> _What the task requires_: Copy all of the material below exactly.

• • • • •

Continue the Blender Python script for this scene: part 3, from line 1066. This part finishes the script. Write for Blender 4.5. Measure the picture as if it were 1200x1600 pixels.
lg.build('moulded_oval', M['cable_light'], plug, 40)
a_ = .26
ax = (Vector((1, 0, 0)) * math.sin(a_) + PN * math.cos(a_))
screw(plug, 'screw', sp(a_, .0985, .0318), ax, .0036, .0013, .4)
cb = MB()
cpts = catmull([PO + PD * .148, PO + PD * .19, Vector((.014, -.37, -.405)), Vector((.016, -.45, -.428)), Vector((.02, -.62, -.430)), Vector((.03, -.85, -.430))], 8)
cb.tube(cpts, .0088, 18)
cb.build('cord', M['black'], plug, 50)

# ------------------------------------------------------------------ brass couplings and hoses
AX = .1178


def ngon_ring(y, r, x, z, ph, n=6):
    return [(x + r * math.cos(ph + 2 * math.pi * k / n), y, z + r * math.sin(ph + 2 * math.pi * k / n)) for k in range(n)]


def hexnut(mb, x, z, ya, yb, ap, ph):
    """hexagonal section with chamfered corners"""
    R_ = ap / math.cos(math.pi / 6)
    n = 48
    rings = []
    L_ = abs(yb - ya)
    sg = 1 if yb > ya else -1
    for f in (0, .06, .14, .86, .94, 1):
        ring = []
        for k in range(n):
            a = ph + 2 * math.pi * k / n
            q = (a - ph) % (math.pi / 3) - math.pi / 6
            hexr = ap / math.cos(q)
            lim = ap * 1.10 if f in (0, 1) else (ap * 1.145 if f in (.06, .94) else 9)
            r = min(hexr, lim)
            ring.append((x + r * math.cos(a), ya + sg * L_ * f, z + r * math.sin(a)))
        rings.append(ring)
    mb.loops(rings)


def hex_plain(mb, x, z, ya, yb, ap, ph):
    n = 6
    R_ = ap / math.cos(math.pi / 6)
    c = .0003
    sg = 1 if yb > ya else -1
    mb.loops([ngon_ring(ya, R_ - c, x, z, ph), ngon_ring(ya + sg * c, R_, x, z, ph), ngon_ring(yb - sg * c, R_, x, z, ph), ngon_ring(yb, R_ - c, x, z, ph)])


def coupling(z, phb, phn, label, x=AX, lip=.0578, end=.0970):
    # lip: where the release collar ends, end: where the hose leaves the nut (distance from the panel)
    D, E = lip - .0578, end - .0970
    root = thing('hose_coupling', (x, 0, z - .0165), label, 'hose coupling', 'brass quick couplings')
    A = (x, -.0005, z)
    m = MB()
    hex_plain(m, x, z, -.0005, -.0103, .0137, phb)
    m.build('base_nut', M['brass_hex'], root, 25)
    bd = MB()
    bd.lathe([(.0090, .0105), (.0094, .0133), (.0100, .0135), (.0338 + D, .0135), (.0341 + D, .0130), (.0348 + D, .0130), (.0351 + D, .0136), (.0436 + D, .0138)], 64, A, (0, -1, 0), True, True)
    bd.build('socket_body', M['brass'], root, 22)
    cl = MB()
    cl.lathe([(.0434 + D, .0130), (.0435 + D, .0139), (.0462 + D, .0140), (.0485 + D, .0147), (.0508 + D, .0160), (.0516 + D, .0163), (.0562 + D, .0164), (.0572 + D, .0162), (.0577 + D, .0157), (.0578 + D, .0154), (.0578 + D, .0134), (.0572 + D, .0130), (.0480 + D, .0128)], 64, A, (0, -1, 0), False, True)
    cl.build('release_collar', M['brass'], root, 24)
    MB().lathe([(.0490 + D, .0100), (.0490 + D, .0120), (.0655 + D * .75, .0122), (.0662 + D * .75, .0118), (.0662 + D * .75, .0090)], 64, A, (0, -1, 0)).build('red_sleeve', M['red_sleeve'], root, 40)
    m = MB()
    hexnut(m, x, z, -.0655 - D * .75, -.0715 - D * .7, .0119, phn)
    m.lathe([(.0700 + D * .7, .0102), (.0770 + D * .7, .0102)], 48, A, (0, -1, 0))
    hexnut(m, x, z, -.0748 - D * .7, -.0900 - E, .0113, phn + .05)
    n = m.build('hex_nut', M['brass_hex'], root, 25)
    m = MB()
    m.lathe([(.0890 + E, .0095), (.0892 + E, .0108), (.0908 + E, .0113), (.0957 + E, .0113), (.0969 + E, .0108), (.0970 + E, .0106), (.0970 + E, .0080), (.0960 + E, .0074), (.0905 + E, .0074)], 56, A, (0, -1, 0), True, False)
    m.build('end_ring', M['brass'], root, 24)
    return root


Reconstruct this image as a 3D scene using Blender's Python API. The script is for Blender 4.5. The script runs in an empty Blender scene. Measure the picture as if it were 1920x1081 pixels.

• • • • •

> _Task solution_:
Continue the Blender Python script for this scene: part 3, from line 1066. This part finishes the script. Write for Blender 4.5. Measure the picture as if it were 1200x1600 pixels.
lg.build('moulded_oval', M['cable_light'], plug, 40)
a_ = .26
ax = (Vector((1, 0, 0)) * math.sin(a_) + PN * math.cos(a_))
screw(plug, 'screw', sp(a_, .0985, .0318), ax, .0036, .0013, .4)
cb = MB()
cpts = catmull([PO + PD * .148, PO + PD * .19, Vector((.014, -.37, -.405)), Vector((.016, -.45, -.428)), Vector((.02, -.62, -.430)), Vector((.03, -.85, -.430))], 8)
cb.tube(cpts, .0088, 18)
cb.build('cord', M['black'], plug, 50)

# ------------------------------------------------------------------ brass couplings and hoses
AX = .1178


def ngon_ring(y, r, x, z, ph, n=6):
    return [(x + r * math.cos(ph + 2 * math.pi * k / n), y, z + r * math.sin(ph + 2 * math.pi * k / n)) for k in range(n)]


def hexnut(mb, x, z, ya, yb, ap, ph):
    """hexagonal section with chamfered corners"""
    R_ = ap / math.cos(math.pi / 6)
    n = 48
    rings = []
    L_ = abs(yb - ya)
    sg = 1 if yb > ya else -1
    for f in (0, .06, .14, .86, .94, 1):
        ring = []
        for k in range(n):
            a = ph + 2 * math.pi * k / n
            q = (a - ph) % (math.pi / 3) - math.pi / 6
            hexr = ap / math.cos(q)
            lim = ap * 1.10 if f in (0, 1) else (ap * 1.145 if f in (.06, .94) else 9)
            r = min(hexr, lim)
            ring.append((x + r * math.cos(a), ya + sg * L_ * f, z + r * math.sin(a)))
        rings.append(ring)
    mb.loops(rings)


def hex_plain(mb, x, z, ya, yb, ap, ph):
    n = 6
    R_ = ap / math.cos(math.pi / 6)
    c = .0003
    sg = 1 if yb > ya else -1
    mb.loops([ngon_ring(ya, R_ - c, x, z, ph), ngon_ring(ya + sg * c, R_, x, z, ph), ngon_ring(yb - sg * c, R_, x, z, ph), ngon_ring(yb, R_ - c, x, z, ph)])


def coupling(z, phb, phn, label, x=AX, lip=.0578, end=.0970):
    # lip: where the release collar ends, end: where the hose leaves the nut (distance from the panel)
    D, E = lip - .0578, end - .0970
    root = thing('hose_coupling', (x, 0, z - .0165), label, 'hose coupling', 'brass quick couplings')
    A = (x, -.0005, z)
    m = MB()
    hex_plain(m, x, z, -.0005, -.0103, .0137, phb)
    m.build('base_nut', M['brass_hex'], root, 25)
    bd = MB()
    bd.lathe([(.0090, .0105), (.0094, .0133), (.0100, .0135), (.0338 + D, .0135), (.0341 + D, .0130), (.0348 + D, .0130), (.0351 + D, .0136), (.0436 + D, .0138)], 64, A, (0, -1, 0), True, True)
    bd.build('socket_body', M['brass'], root, 22)
    cl = MB()
    cl.lathe([(.0434 + D, .0130), (.0435 + D, .0139), (.0462 + D, .0140), (.0485 + D, .0147), (.0508 + D, .0160), (.0516 + D, .0163), (.0562 + D, .0164), (.0572 + D, .0162), (.0577 + D, .0157), (.0578 + D, .0154), (.0578 + D, .0134), (.0572 + D, .0130), (.0480 + D, .0128)], 64, A, (0, -1, 0), False, True)
    cl.build('release_collar', M['brass'], root, 24)
    MB().lathe([(.0490 + D, .0100), (.0490 + D, .0120), (.0655 + D * .75, .0122), (.0662 + D * .75, .0118), (.0662 + D * .75, .0090)], 64, A, (0, -1, 0)).build('red_sleeve', M['red_sleeve'], root, 40)
    m = MB()
    hexnut(m, x, z, -.0655 - D * .75, -.0715 - D * .7, .0119, phn)
    m.lathe([(.0700 + D * .7, .0102), (.0770 + D * .7, .0102)], 48, A, (0, -1, 0))
    hexnut(m, x, z, -.0748 - D * .7, -.0900 - E, .0113, phn + .05)
    n = m.build('hex_nut', M['brass_hex'], root, 25)
    m = MB()
    m.lathe([(.0890 + E, .0095), (.0892 + E, .0108), (.0908 + E, .0113), (.0957 + E, .0113), (.0969 + E, .0108), (.0970 + E, .0106), (.0970 + E, .0080), (.0960 + E, .0074), (.0905 + E, .0074)], 56, A, (0, -1, 0), True, False)
    m.build('end_ring', M['brass'], root, 24)
    return root


Reconstruct this image as a 3D scene using Blender's Python API. The script is for Blender 4.5. The script runs in an empty Blender scene. Measure the picture as if it were 1920x1081 pixels.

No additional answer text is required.